Administration

Trump open to meeting with Venezuela’s Maduro

President Trump said he would consider meeting with Venezuelan President Nicolás Maduro and expressed a noted lack of enthusiasm for the country’s Washington-backed opposition leader in a new interview published Sunday.

“I would maybe think about that,” Trump said when asked about the possibility of meeting with Maduro during an Oval Office interview with Axios on Friday, adding, “Maduro would like to meet. And I’m never opposed to meetings — you know, rarely opposed to meetings.

“I always say, you lose very little with meetings. But at this moment, I’ve turned them down,” Trump added.

The president was also reportedly less than enthusiastic about his administration’s decision to back Juan Guaidó, who declared himself president of Venezuela following the country’s disputed 2018 election.

“I could have lived with it or without it, but I was very firmly against what’s going on in Venezuela,” Trump told Axios when asked if he regretted his decision to go along with former national security adviser John Bolton’s urging to support Guaidó.

“Guaidó was elected,” Trump said. “I think that I wasn’t necessarily in favor, but I said — some people that liked it, some people didn’t. I was OK with it. I don’t think it was — you know, I don’t think it was very meaningful one way or the other.”

The president’s comments come after excerpts from Bolton’s soon-to-be released tell-all, “The Room Where It Happened: A White House Memoir,” alleged that Trump had been wishy-washy on Guaidó from the start. According to Bolton, Trump said the opposition leader was weak like a “kid,” describing him as the “Beto O’Rourke of Venezuela.”

Bolton also alleged that Trump said it would be “cool” to invade Venezuela, and that the South American country was “really part of the United States.” The Associated Press in 2018 reported that Trump had asked his aides why the U.S. couldn’t invade the country.

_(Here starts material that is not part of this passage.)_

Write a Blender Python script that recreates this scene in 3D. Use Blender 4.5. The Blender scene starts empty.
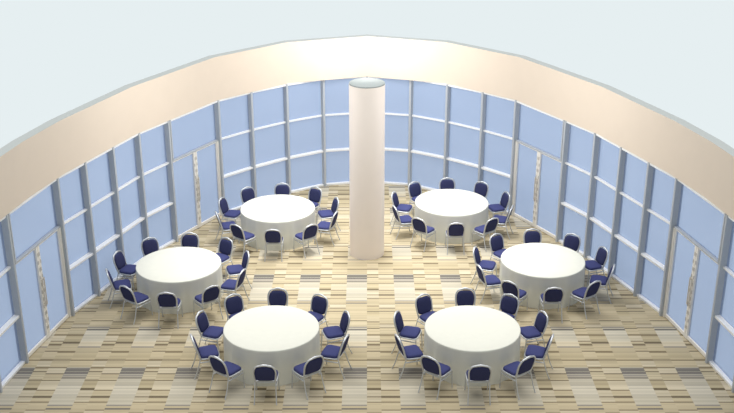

Trump’s comments about Maduro appear to undercut his administration’s hardline approach to Venezuela. The Justice Department in March charged Maduro and 13 other Venezuelan officials with narcoterrorism, and Trump in August 2019 expanded sanctions against the country into an embargo.

Bolton’s claims about Venezuela were just some of the bombshells contained in his memoir, which also alleged that Trump had sought election help from Chinese President Xi Jinping. Trump in his interview with Axios said he had held off on sanctioning Beijing officials over reeducation camps in Xinjiang province because he was hoping to strike a major trade deal with China.